Une synthèse équilibrée
L’Eglise ne prétend pas apporter toutes les lois nécessaires à la vie humaine, car Dieu n’a pas voulu légiférer sur tout. « Dieu n’a pas voulu retenir pour lui seul l’exercice de tous les pouvoirs. Il remet à chaque créature les fonctions qu’elle est capable d’exercer, selon les capacités de sa nature propre ». (CEC 1884) Une grande partie des lois concernant la vie sociale est donc remise à l’autorité de l’Etat qui a le pouvoir de les édicter et les faire appliquer. Ce pouvoir a cependant son origine en Dieu, comme le rappelle Jésus à Pilate : « Tu n’aurais aucun pouvoir sur moi s’il ne t’avait été donné d’en-haut » (Jn 19, 11). Ce pouvoir ne peut pas s’opposer à la loi divine, mais il peut s’exercer sans référence directe à la Révélation divine. Par exemple, un Etat n’a pas le droit d’autoriser le meurtre de l’innocent, contraire à la loi divine. Mais un Etat a le droit de fixer le montant des impôts sans que l’Eglise n’ait à intervenir.
A l’inverse, l’Etat ne peut prétendre se suffire à lui-même et apporter à l’homme tout ce qui est lui nécessaire pour son bonheur. L’homme est en effet appelé au bonheur surnaturel, à la vie en Dieu, ce que seule la grâce peut donner. De plus, la juste distinction entre la sphère politique et la sphère religieuse n’implique pas une autonomie par rapport à la sphère morale. La laïcité bien comprise n’est pas une exigence que toute référence à Dieu soit exclue du domaine politique. « Ce serait une erreur de confondre la juste autonomie que les catholiques doivent avoir en politique, avec la revendication d’un principe qui fait fi de l’enseignement moral et social de l’Église ». (Congrégation pour la doctrine de la foi, Note doctrinale concernant certaines questions sur l’engagement et le comportement des catholiques dans la vie politique, n° 6).
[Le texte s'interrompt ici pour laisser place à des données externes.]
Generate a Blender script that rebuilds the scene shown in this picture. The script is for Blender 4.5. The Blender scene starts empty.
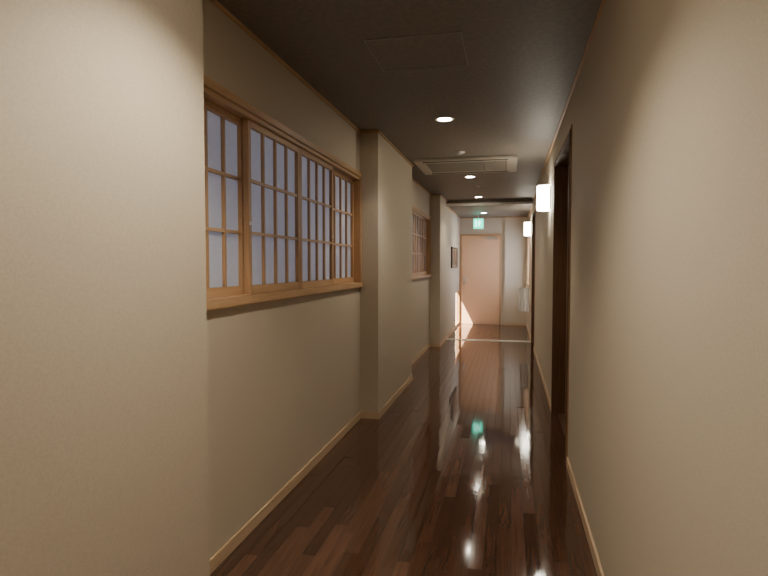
import bpy, bmesh, math, random
from mathutils import Vector, Matrix
random.seed(4)
scene = bpy.context.scene
COL = scene.collection

# ------------------------------------------------------------------ dims
H_CAM = 1.4
XR = 0.414      # right wall face
XP = -1.15      # left pier face
XL = -1.32      # left recessed face
ZC = 2.603      # ceiling
ZC2 = 2.515     # lower ceiling of the end lobby
YB = -3.2       # back wall
YT = 10.42      # threshold
YE = 13.3       # end wall

# ------------------------------------------------------------------ materials
def new_mat(name):
    m = bpy.data.materials.new(name); m.use_nodes = True
    nt = m.node_tree
    return m, nt, nt.nodes["Principled BSDF"]

def simple(name, col, rough=0.5, metal=0.0, emis=None, estr=0.0, nscale=60, nvar=0.06, bump=0.02):
    m, nt, p = new_mat(name)
    tc = nt.nodes.new("ShaderNodeTexCoord")
    n = nt.nodes.new("ShaderNodeTexNoise"); n.inputs["Scale"].default_value = nscale
    nt.links.new(tc.outputs["Object"], n.inputs["Vector"])
    mx = nt.nodes.new("ShaderNodeMixRGB"); mx.blend_type = 'MIX'
    mx.inputs[1].default_value = (*[c*(1-nvar) for c in col], 1)
    mx.inputs[2].default_value = (*[min(1, c*(1+nvar)) for c in col], 1)
    nt.links.new(n.outputs["Fac"], mx.inputs[0])
    nt.links.new(mx.outputs[0], p.inputs["Base Color"])
    p.inputs["Roughness"].default_value = rough
    p.inputs["Metallic"].default_value = metal
    if bump:
        b = nt.nodes.new("ShaderNodeBump"); b.inputs["Strength"].default_value = bump
        b.inputs["Distance"].default_value = 0.002
        nt.links.new(n.outputs["Fac"], b.inputs["Height"]); nt.links.new(b.outputs[0], p.inputs["Normal"])
    if emis:
        p.inputs["Emission Color"].default_value = (*emis, 1)
        p.inputs["Emission Strength"].default_value = estr
    return m

def wallpaper(name, c1, c2, scale=170, dist=0.0025, strength=0.35, rough=0.8):
    m, nt, p = new_mat(name)
    tc = nt.nodes.new("ShaderNodeTexCoord")
    n = nt.nodes.new("ShaderNodeTexNoise"); n.inputs["Scale"].default_value = scale
    n.inputs["Detail"].default_value = 4
    nt.links.new(tc.outputs["Object"], n.inputs["Vector"])
    r = nt.nodes.new("ShaderNodeValToRGB")
    r.color_ramp.elements[0].position = 0.35; r.color_ramp.elements[1].position = 0.65
    r.color_ramp.elements[0].color = (*c1, 1); r.color_ramp.elements[1].color = (*c2, 1)
    nt.links.new(n.outputs["Fac"], r.inputs[0]); nt.links.new(r.outputs[0], p.inputs["Base Color"])
    b = nt.nodes.new("ShaderNodeBump"); b.inputs["Strength"].default_value = strength
    b.inputs["Distance"].default_value = dist
    nt.links.new(n.outputs["Fac"], b.inputs["Height"]); nt.links.new(b.outputs[0], p.inputs["Normal"])
    p.inputs["Roughness"].default_value = rough
    p.inputs["Specular IOR Level"].default_value = 0.3
    return m

def wood(name, c1, c2, axis='Y', rough=0.45, scale=14):
    m, nt, p = new_mat(name)
    tc = nt.nodes.new("ShaderNodeTexCoord"); mp = nt.nodes.new("ShaderNodeMapping")
    s = {'X': (0.06, 1, 1), 'Y': (1, 0.06, 1), 'Z': (1, 1, 0.06)}[axis]
    mp.inputs["Scale"].default_value = [k*scale for k in s]
    n = nt.nodes.new("ShaderNodeTexNoise"); n.inputs["Scale"].default_value = 4
    n.inputs["Detail"].default_value = 8; n.inputs["Distortion"].default_value = 0.6
    nt.links.new(tc.outputs["Object"], mp.inputs[0]); nt.links.new(mp.outputs[0], n.inputs["Vector"])
    r = nt.nodes.new("ShaderNodeValToRGB")
    r.color_ramp.elements[0].position = 0.3; r.color_ramp.elements[1].position = 0.7
    r.color_ramp.elements[0].color = (*c1, 1); r.color_ramp.elements[1].color = (*c2, 1)
    nt.links.new(n.outputs["Fac"], r.inputs[0]); nt.links.new(r.outputs[0], p.inputs["Base Color"])
    p.inputs["Roughness"].default_value = rough
    return m

M_WALL = wallpaper("wallpaper_beige", (0.52, 0.452, 0.345), (0.575, 0.502, 0.385), scale=150, dist=0.0005, strength=0.35, rough=0.65)
M_CEIL = wallpaper("ceiling_taupe", (0.175, 0.156, 0.132), (0.22, 0.197, 0.168), scale=35, dist=0.002, strength=0.5, rough=0.55)
M_TRIM = wood("hinoki_trim", (0.46, 0.28, 0.135), (0.57, 0.37, 0.195), 'Y')
M_TRIMZ = wood("hinoki_trim_vertical", (0.42, 0.24, 0.11), (0.53, 0.325, 0.16), 'Z')
M_BASE = wood("baseboard_wood", (0.53, 0.39, 0.24), (0.64, 0.48, 0.31), 'Y')
M_JAMB = wood("brown_jamb", (0.10, 0.048, 0.022), (0.17, 0.085, 0.04), 'Z')
M_DOORW = wood("brown_door_wood", (0.13, 0.065, 0.03), (0.22, 0.11, 0.055), 'Z')
M_PINK = simple("painted_door", (0.66, 0.42, 0.25), 0.5, nscale=8, nvar=0.02)
M_METAL = simple("brushed_metal", (0.6, 0.58, 0.55), 0.3, 1.0)
M_DARK = simple("dark_slot", (0.02, 0.02, 0.02), 0.6)
M_ACW = simple("ac_panel", (0.50, 0.46, 0.38), 0.5)
M_ACG = simple("ac_grille", (0.30, 0.27, 0.22), 0.6)
M_WHITE = simple("white_plastic", (0.75, 0.73, 0.68), 0.4)
M_HATCH = simple("hatch_edge", (0.36, 0.33, 0.28), 0.5)
M_LAMP = simple("lamp_lens", (1, 0.95, 0.85), 0.4, emis=(1.0, 0.88, 0.70), estr=110)
M_SCON = simple("sconce_diffuser", (1, 0.95, 0.85), 0.4, emis=(1.0, 0.92, 0.78), estr=30)
M_GREEN = simple("exit_green", (0.0, 0.35, 0.22), 0.4, emis=(0.0, 0.62, 0.40), estr=4.5)
M_SIGNW = simple("exit_white", (0.8, 1, 0.9), 0.4, emis=(0.35, 1.0, 0.75), estr=5.0)
M_TOWEL = simple("towel_cotton", (0.92, 0.92, 0.92), 0.95, nscale=400, bump=0.4)
M_FRAME = simple("picture_frame_black", (0.03, 0.02, 0.015), 0.35)
M_THR = simple("threshold_metal", (0.90, 0.86, 0.80), 0.35, 0.0)

def paper_mat():
    m = bpy.data.materials.new("shoji_paper"); m.use_nodes = True
    nt = m.node_tree; nt.nodes.clear()
    o = nt.nodes.new("ShaderNodeOutputMaterial")
    d = nt.nodes.new("ShaderNodeBsdfDiffuse"); t = nt.nodes.new("ShaderNodeBsdfTranslucent")
    tc = nt.nodes.new("ShaderNodeTexCoord"); n = nt.nodes.new("ShaderNodeTexNoise")
    n.inputs["Scale"].default_value = 35; n.inputs["Detail"].default_value = 6
    r = nt.nodes.new("ShaderNodeValToRGB")
    r.color_ramp.elements[0].color = (0.66, 0.66, 0.67, 1); r.color_ramp.elements[1].color = (0.78, 0.78, 0.79, 1)
    nt.links.new(tc.outputs["Object"], n.inputs["Vector"]); nt.links.new(n.outputs["Fac"], r.inputs[0])
    nt.links.new(r.outputs[0], d.inputs[0]); nt.links.new(r.outputs[0], t.inputs[0])
    mx = nt.nodes.new("ShaderNodeMixShader"); mx.inputs[0].default_value = 0.5
    nt.links.new(d.outputs[0], mx.inputs[1]); nt.links.new(t.outputs[0], mx.inputs[2])
    nt.links.new(mx.outputs[0], o.inputs[0])
    return m
M_PAPER = paper_mat()

def glass_mat():
    m = bpy.data.materials.new("clear_glass"); m.use_nodes = True
    nt = m.node_tree; nt.nodes.clear()
    o = nt.nodes.new("ShaderNodeOutputMaterial")
    a = nt.nodes.new("ShaderNodeBsdfTransparent"); g = nt.nodes.new("ShaderNodeBsdfGlossy")
    g.inputs["Roughness"].default_value = 0.02
    mx = nt.nodes.new("ShaderNodeMixShader"); mx.inputs[0].default_value = 0.06
    nt.links.new(a.outputs[0], mx.inputs[1]); nt.links.new(g.outputs[0], mx.inputs[2]); nt.links.new(mx.outputs[0], o.inputs[0])
    return m
M_GLASS = glass_mat()

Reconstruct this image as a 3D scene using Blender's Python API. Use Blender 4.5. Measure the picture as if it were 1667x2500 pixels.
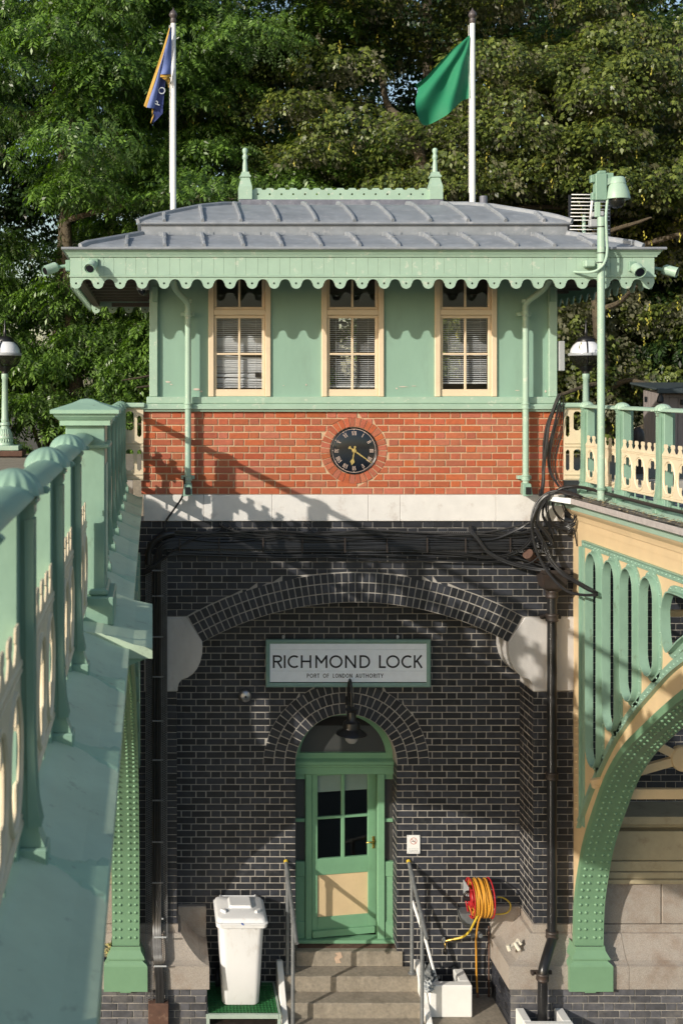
import bpy, bmesh, math, random
import numpy as np
from mathutils import Vector, Matrix
rnd = random.Random(7)
R = math.radians
sc = bpy.context.scene
for o in list(bpy.data.objects): bpy.data.objects.remove(o)

# ---------------------------------------------------------------- camera, light, exposure
F, PX, PY, H = 2860.0, 372.0, 940.0, 8.0
cam_d = bpy.data.cameras.new('camera'); cam = bpy.data.objects.new('camera', cam_d)
sc.collection.objects.link(cam); sc.camera = cam
cam.location = (0, 0, H); cam.rotation_euler = (R(90), 0, 0)
cam_d.sensor_fit = 'HORIZONTAL'; cam_d.sensor_width = 36
cam_d.lens = 36 * F / 1667
cam_d.shift_x = (833.5 - PX) / 1667
cam_d.shift_y = -(1250 - PY) / 1667
cam_d.clip_end = 2000; cam_d.clip_start = 0.05
cam_d.dof.use_dof = True; cam_d.dof.focus_distance = 13.0; cam_d.dof.aperture_fstop = 9
L = Vector((1.17, 1.0, -.585)).normalized()
world = bpy.data.worlds.new('World'); sc.world = world; world.use_nodes = True
wn = world.node_tree; wn.nodes.clear()
sky = wn.nodes.new('ShaderNodeTexSky'); sky.sky_type = 'NISHITA'; sky.sun_disc = False
sky.sun_elevation = math.asin(-L.z); sky.sun_rotation = math.atan2(-L.x, -L.y)
sky.air_density = 1.2; sky.dust_density = 1.5
bg = wn.nodes.new('ShaderNodeBackground'); bg.inputs[1].default_value = .15
wo = wn.nodes.new('ShaderNodeOutputWorld')
wn.links.new(sky.outputs[0], bg.inputs[0]); wn.links.new(bg.outputs[0], wo.inputs[0])
sun_d = bpy.data.lights.new('sun', 'SUN'); sun_d.energy = 4.2; sun_d.angle = R(.55); sun_d.color = (1, .93, .82)
sun = bpy.data.objects.new('sun', sun_d); sc.collection.objects.link(sun)
sun.rotation_euler = L.to_track_quat('-Z', 'Y').to_euler(); sun.location = (-20, -20, 25)
sc.view_settings.view_transform = 'Standard'; sc.view_settings.look = 'None'
sc.view_settings.gamma = 1; sc.view_settings.exposure = 0; sc.view_settings.use_curve_mapping = False
sc.render.engine = 'CYCLES'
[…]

Une nécessaire clarification
Or c’est hélas ainsi que la laïcité à la française est comprise. Elle fait fi de tout l’enseignement moral de l’Eglise, et même plus profondément de toute référence à l’existence de Dieu. On comprend qu’une telle manière de concevoir la laïcité soit non seulement incompréhensible pour les musulmans, mais est aux antipodes de la vision musulmane.
Il semble donc urgent d’avoir une compréhension saine de la laïcité. De la part des pays occidentaux d’abord pour montrer qu’elle ne s’oppose pas à la loi de Dieu. Et surtout de la part de l’islam. En effet, si la loi religieuse détermine la loi civile et gère la vie privée et sociale de tout homme en contexte musulman, ce qui est le cas dans la totalité des pays à majorité musulmane, et que cela n’évolue pas, on ne voit pas comment il peut y avoir une coexistence respectueuse avec les non-musulmans. Contrairement à ce que certains disent, la conception de la séparation entre pouvoir civil et religieux en islam est non seulement loin d’être acquise, mais semble même impossible à acquérir sans une réforme en profondeur des principes de cette religion.